Learn to Code – 2.4 Damien Hirst Spot Paintings – Random

Continuing our learn to code tutorials, we are going to take a look at Randomness.

In the last tutorial we finished recreating the Damien Hirst spot painting seen below but with if statements.

We also started to recreate the larger scale piece below (but we didn’t quite get around to adding colour).

We’ve mentioned that setting the colour of each spot individually would be tedious and setting these randomly would be super awesome.
So let’s investigate randomness.
Start with the JSFiddle from the last tutorial, fork it and then rename the title to say ‘2.4 Damien Hirst Spot Paintings’.

Task – Create a random number

Creating random numbers on computers is really really hard. Lot’s of really clever people spent years trying to do this and lucky for us, Processing.js has a random() function already for us to use.
Let’s try an experiment. In the loop below the code – for(y=0;y<numberofrows;y=y+1) {
Add in the following code –

[sourcecode language="javascript"]
alert( random () );
[/sourcecode]

If you run the code now, you’ll see a popup alert where each alert will be a rather long random number.

Task – Randomness within a range

Right now we have four colours for our spots – blue, yellow, purple and red.
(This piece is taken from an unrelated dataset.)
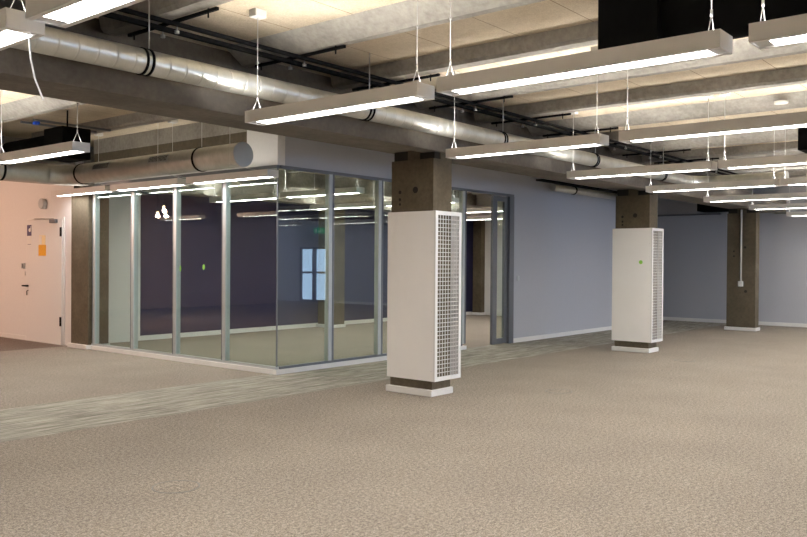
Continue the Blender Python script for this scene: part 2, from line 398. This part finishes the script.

To pick one of these at random, we’ve got to figure out a way to associate a random number with a colour. The first step would be generate random numbers between 1 to 4 and each number would be a whole number – 1, 2, 3 or 4.

In the random code we’ve added, we can change it so it only generates numbers between 1 and 4 –

[sourcecode language="javascript"]
alert( random (1,4) );
[/sourcecode]

If you run the code now, you’ll see a popup alert where each alert will be a rather long random number but now between 1 and 4.

We need to round these numbers to be whole numbers and we can use the round() function to do this for this.

[sourcecode language="javascript"]
alert( round( random (1,4) ) );
[/sourcecode]

If you run the code now, you’ll see a popup alert where each alert a number between 1 and 4.

Task – Associate a random number to a colour

Perhaps you can sense where we are going with this as now we need to associate a number to a colour. Let’s create our own associations.

1 = blue

2 = yellow

3 = purple

4 = red

We then need to write some if statements that compare the random number we’ve generated to the numbers we’ve defined, then we set the colour accordingly.

Let’s create a variable to store the random number in. Replace the code alert( round ( random (1,4) ) ) with the following –

[sourcecode language="javascript"]
colour = round ( random (1,4) );
[/sourcecode]

Task – Finish up

So now we have a colour variable, we can write those If statements to set the colour.

[sourcecode language="javascript"]
if(colour == 1) {
fill(blue);
}
if(colour == 2) {
fill(yellow);
}
if(colour == 3) {
fill(purple);
}
if(colour == 4) {
fill(red);
}
[/sourcecode]

Task – Increasing the canvas

Let’s wrap up by increasing the site of the canvas and reducing the spotsize.

[sourcecode language="javascript"]
spotsize = 10;

numberofcolumns = 30;
numberofrows = 20;
[/sourcecode]

We’ve successfully used random numbers to colour the spots.

  • http://www.facebook.com/rwildling Robert Wildling

    Thank you so much for these insightful tutorials! – I was wondering if there is any possibility to talk to any of those ellipsis again later, like to an object. I added an spotArray.push(“ellipse_”+x+y); to identify them – but I really don’t know, if all the added spots are actually really objects that can be manipulated later on, again. Can you please help me to gain anymore insight into this problem? Thanks in advance!

    • sermad

      Hi Robert,

      Thanks for trying out the tutorials and for also commenting.

      I certainly did plan on creating a tutorial for arrays and possibly even objects. These are pretty advance topics to a beginner so they might come a little later after some other things.

      But for you I will create a jsFiddle soon showing how to place objects in an array so you can reference them easily.

      • http://www.facebook.com/rwildling Robert Wildling

        Thank you very much for your quick response and your offer to present a tutorials on how to manipulate array objects within a canvas! i am very much looking forward to it!

        Just to share my thoughts with you: having peeked into proceesingJS a little further already, i know that there is the function draw(), which enables all the fancy animations.
        The reason for thinking about arrays is that it might be less CPU intense to set up the ellipses in the setup function and collect them in an array to eventually animate them in the draw-section by looping through the array. Because jumping through all those for-loops and nested for-loops and setting them up again and again up to 60 times per second might become to processor intensive.

        I do have a Flash history, but didn’t work with it since 6, 7 years. And I haven’t looked into canvas yet, but I guess the principles remain pretty much the same. On the other hand, of course, I am not really sure if looping though an array is really less CPU-intense …

        Well, I hope you will share your insights with us!!! I really do!

        Thanks again and have a nice day!
        Greetings from Vienna, Austria.